Working data:
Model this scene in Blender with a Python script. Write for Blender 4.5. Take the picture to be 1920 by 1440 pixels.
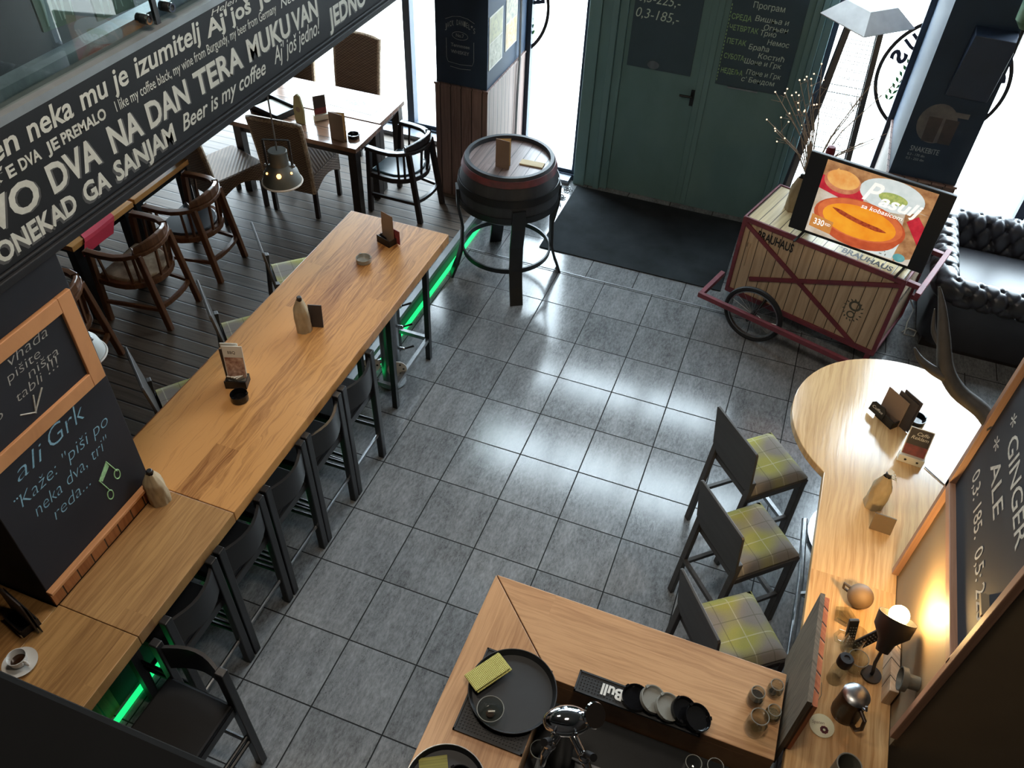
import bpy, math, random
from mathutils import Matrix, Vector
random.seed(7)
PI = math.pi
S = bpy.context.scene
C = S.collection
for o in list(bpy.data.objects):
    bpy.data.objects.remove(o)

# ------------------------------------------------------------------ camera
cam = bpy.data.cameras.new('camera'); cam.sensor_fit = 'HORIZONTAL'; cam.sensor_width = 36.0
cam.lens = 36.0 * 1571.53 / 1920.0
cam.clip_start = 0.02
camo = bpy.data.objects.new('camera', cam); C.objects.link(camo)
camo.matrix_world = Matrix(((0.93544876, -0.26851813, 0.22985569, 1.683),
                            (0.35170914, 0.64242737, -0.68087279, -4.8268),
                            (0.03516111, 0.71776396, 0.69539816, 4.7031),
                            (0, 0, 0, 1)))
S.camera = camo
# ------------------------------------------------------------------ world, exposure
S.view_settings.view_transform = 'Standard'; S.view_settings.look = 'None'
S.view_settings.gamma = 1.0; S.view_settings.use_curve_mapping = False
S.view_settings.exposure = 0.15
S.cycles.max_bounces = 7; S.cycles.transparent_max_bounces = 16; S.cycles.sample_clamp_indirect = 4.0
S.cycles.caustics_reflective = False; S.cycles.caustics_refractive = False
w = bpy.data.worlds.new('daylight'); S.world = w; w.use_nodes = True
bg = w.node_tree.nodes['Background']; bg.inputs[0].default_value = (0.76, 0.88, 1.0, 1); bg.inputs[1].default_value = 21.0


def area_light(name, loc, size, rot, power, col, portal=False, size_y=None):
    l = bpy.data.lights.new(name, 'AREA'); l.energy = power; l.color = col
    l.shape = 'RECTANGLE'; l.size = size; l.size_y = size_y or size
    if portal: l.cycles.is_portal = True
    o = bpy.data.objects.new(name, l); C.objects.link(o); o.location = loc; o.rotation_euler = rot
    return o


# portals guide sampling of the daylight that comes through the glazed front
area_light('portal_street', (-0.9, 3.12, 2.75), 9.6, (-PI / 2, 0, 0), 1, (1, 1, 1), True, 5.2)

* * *

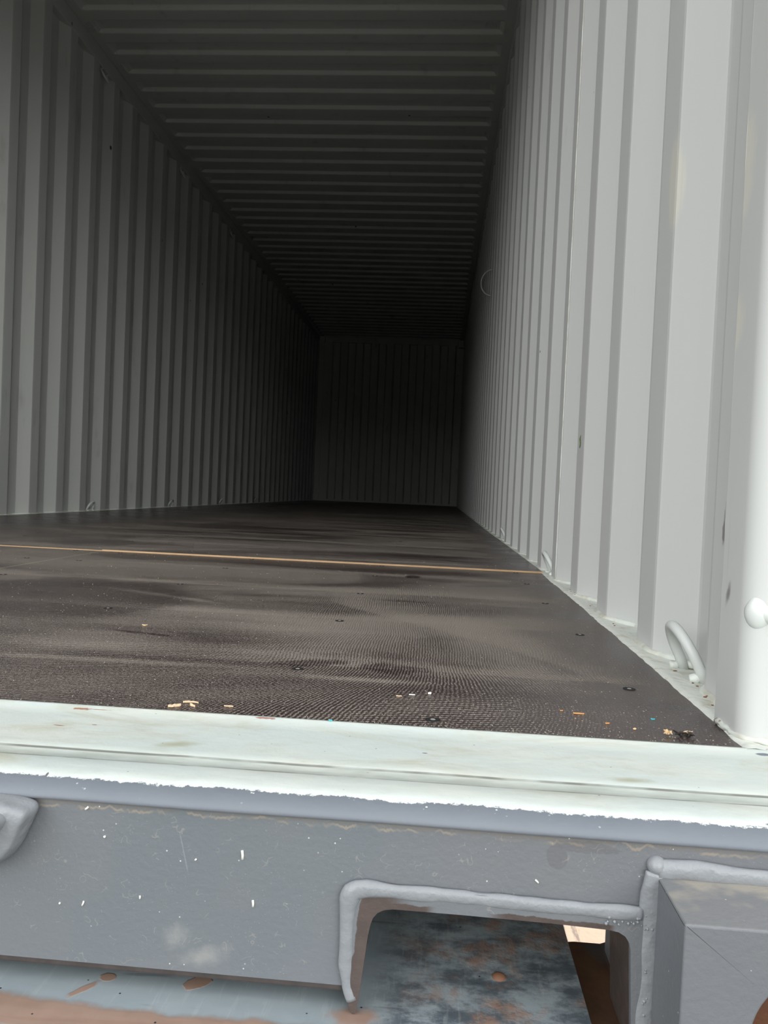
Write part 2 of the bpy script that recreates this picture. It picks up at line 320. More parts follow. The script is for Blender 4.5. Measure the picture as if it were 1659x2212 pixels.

--

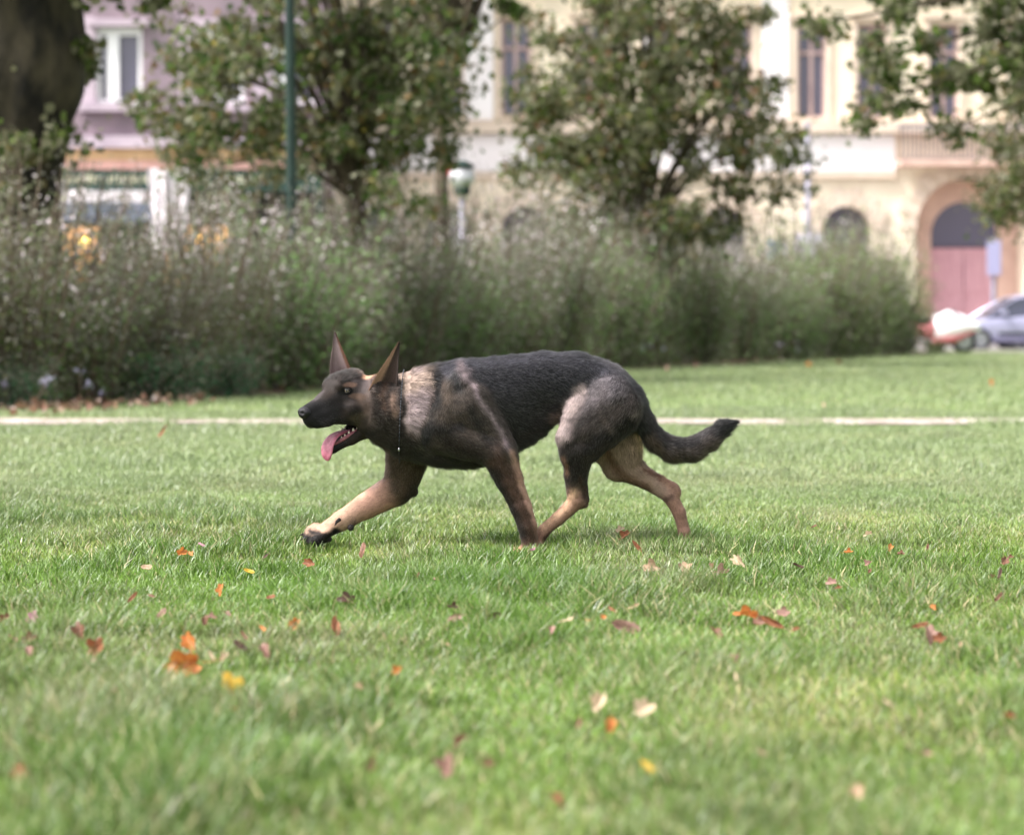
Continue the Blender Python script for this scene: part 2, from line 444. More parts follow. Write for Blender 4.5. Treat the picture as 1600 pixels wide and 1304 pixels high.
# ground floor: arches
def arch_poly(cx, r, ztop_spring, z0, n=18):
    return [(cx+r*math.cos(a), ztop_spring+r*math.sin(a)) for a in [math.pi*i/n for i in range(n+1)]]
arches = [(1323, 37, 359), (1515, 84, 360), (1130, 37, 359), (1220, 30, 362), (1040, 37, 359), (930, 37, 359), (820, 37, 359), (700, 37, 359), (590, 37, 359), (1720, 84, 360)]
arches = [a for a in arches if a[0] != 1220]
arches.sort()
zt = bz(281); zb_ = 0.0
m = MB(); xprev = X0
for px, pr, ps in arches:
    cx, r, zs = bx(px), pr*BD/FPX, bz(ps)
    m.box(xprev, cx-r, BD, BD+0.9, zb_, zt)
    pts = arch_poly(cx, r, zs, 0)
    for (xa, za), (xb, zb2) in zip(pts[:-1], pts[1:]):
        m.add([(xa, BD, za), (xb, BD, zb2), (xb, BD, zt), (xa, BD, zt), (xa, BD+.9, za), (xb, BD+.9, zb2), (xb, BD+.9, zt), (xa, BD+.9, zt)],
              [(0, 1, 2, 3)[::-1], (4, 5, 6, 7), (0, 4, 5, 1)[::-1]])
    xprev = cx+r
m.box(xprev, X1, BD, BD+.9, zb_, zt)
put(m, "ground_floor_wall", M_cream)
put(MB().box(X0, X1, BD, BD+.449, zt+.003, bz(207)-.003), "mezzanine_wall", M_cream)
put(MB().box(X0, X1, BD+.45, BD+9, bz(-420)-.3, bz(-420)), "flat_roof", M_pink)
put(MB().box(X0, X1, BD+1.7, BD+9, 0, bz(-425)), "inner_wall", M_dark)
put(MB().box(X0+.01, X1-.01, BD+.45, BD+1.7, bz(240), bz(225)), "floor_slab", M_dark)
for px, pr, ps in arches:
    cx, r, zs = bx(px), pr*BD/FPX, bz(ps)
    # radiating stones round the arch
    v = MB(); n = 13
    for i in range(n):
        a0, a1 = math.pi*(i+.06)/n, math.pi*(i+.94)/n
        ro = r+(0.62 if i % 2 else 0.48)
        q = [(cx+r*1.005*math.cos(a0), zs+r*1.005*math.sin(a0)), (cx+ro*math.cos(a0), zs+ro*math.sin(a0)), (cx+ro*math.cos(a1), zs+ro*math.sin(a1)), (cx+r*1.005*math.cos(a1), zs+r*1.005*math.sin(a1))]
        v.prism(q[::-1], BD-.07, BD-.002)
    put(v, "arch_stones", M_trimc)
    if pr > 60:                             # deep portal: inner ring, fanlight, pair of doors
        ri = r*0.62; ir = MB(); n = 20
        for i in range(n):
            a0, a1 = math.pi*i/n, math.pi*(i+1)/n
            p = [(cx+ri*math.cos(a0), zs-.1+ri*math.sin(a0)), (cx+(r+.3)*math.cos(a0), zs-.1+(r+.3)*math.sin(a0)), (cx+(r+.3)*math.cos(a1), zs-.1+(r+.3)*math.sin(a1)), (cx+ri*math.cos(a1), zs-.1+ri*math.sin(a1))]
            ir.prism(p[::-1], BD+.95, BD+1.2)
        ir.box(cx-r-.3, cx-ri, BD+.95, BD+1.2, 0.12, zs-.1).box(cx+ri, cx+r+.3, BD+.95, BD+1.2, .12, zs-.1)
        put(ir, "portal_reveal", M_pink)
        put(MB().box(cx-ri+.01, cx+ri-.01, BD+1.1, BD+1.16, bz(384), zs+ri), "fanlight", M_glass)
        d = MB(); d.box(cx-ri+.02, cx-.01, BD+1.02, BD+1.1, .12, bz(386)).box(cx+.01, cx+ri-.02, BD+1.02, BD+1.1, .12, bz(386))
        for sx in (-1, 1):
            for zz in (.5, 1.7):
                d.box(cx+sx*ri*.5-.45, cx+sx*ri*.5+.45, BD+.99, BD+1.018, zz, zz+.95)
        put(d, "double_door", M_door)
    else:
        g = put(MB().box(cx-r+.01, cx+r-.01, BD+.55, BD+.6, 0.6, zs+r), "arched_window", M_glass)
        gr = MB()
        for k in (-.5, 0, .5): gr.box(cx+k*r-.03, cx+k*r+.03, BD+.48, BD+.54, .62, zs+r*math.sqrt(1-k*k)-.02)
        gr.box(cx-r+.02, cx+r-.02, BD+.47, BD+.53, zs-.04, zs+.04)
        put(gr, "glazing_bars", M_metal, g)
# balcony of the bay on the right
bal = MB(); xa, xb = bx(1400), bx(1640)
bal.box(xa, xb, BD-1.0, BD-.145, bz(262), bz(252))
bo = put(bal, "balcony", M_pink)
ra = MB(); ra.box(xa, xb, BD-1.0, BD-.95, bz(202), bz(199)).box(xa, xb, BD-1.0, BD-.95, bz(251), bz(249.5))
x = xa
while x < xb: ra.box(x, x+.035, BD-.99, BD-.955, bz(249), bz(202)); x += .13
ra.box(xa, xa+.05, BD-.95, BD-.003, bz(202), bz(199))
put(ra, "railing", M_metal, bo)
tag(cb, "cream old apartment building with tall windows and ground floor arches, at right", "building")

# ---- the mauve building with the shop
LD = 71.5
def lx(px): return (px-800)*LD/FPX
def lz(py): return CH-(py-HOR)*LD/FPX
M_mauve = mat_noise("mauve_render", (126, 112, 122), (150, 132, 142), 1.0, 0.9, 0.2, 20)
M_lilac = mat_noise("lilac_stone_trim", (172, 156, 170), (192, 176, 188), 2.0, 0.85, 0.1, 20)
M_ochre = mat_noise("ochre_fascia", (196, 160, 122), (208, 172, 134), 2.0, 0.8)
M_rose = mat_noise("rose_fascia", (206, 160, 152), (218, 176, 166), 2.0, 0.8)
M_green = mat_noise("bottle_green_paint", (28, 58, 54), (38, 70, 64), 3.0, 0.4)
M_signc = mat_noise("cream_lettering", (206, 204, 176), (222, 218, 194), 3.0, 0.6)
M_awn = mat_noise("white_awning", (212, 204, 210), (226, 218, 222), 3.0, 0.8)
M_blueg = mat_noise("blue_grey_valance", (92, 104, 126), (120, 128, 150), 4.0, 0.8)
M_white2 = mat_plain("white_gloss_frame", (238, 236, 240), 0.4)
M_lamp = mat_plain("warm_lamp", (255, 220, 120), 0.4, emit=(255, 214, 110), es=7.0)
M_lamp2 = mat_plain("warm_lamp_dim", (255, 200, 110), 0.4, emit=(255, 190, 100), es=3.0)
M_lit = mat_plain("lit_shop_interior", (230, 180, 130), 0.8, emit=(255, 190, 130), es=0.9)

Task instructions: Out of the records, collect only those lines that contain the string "this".

Task result:
Model this scene in Blender with a Python script. Write for Blender 4.5. Take the picture to be 1920 by 1440 pixels.
Write part 2 of the bpy script that recreates this picture. It picks up at line 320. More parts follow. The script is for Blender 4.5. Measure the picture as if it were 1659x2212 pixels.
Continue the Blender Python script for this scene: part 2, from line 444. More parts follow. Write for Blender 4.5. Treat the picture as 1600 pixels wide and 1304 pixels high.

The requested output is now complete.